▶ EXERCISE REQUIREMENTS:
Without altering anything, output the material below.
** begin **
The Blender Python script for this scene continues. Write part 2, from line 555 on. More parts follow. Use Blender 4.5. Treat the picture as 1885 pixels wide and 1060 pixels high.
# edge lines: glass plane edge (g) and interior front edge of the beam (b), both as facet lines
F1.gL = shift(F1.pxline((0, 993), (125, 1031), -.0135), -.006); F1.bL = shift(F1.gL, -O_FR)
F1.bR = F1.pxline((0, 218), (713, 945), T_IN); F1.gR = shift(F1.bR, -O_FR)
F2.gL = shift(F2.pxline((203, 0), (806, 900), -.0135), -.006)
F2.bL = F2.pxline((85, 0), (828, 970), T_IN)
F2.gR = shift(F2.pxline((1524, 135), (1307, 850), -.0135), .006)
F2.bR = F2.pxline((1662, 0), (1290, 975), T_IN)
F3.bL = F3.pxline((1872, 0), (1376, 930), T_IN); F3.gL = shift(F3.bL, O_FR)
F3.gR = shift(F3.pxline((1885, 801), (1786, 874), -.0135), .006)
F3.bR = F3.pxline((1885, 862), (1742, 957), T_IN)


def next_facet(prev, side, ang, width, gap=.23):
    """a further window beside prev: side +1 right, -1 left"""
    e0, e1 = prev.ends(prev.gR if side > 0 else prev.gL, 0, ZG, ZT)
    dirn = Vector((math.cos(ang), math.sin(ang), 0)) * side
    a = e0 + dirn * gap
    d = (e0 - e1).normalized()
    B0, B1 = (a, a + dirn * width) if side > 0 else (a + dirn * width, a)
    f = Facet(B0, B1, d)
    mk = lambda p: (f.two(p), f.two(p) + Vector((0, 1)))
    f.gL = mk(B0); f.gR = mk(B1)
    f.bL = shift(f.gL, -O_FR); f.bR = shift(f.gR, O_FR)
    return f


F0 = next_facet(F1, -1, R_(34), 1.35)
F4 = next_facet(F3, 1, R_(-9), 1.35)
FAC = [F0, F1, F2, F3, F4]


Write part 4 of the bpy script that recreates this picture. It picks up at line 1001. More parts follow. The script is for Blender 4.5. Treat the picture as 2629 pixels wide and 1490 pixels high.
** end **
▶ COMPLETED EXERCISE:
The Blender Python script for this scene continues. Write part 2, from line 555 on. More parts follow. Use Blender 4.5. Treat the picture as 1885 pixels wide and 1060 pixels high.
# edge lines: glass plane edge (g) and interior front edge of the beam (b), both as facet lines
F1.gL = shift(F1.pxline((0, 993), (125, 1031), -.0135), -.006); F1.bL = shift(F1.gL, -O_FR)
F1.bR = F1.pxline((0, 218), (713, 945), T_IN); F1.gR = shift(F1.bR, -O_FR)
F2.gL = shift(F2.pxline((203, 0), (806, 900), -.0135), -.006)
F2.bL = F2.pxline((85, 0), (828, 970), T_IN)
F2.gR = shift(F2.pxline((1524, 135), (1307, 850), -.0135), .006)
F2.bR = F2.pxline((1662, 0), (1290, 975), T_IN)
F3.bL = F3.pxline((1872, 0), (1376, 930), T_IN); F3.gL = shift(F3.bL, O_FR)
F3.gR = shift(F3.pxline((1885, 801), (1786, 874), -.0135), .006)
F3.bR = F3.pxline((1885, 862), (1742, 957), T_IN)


def next_facet(prev, side, ang, width, gap=.23):
    """a further window beside prev: side +1 right, -1 left"""
    e0, e1 = prev.ends(prev.gR if side > 0 else prev.gL, 0, ZG, ZT)
    dirn = Vector((math.cos(ang), math.sin(ang), 0)) * side
    a = e0 + dirn * gap
    d = (e0 - e1).normalized()
    B0, B1 = (a, a + dirn * width) if side > 0 else (a + dirn * width, a)
    f = Facet(B0, B1, d)
    mk = lambda p: (f.two(p), f.two(p) + Vector((0, 1)))
    f.gL = mk(B0); f.gR = mk(B1)
    f.bL = shift(f.gL, -O_FR); f.bR = shift(f.gR, O_FR)
    return f


F0 = next_facet(F1, -1, R_(34), 1.35)
F4 = next_facet(F3, 1, R_(-9), 1.35)
FAC = [F0, F1, F2, F3, F4]


Write part 4 of the bpy script that recreates this picture. It picks up at line 1001. More parts follow. The script is for Blender 4.5. Treat the picture as 2629 pixels wide and 1490 pixels high.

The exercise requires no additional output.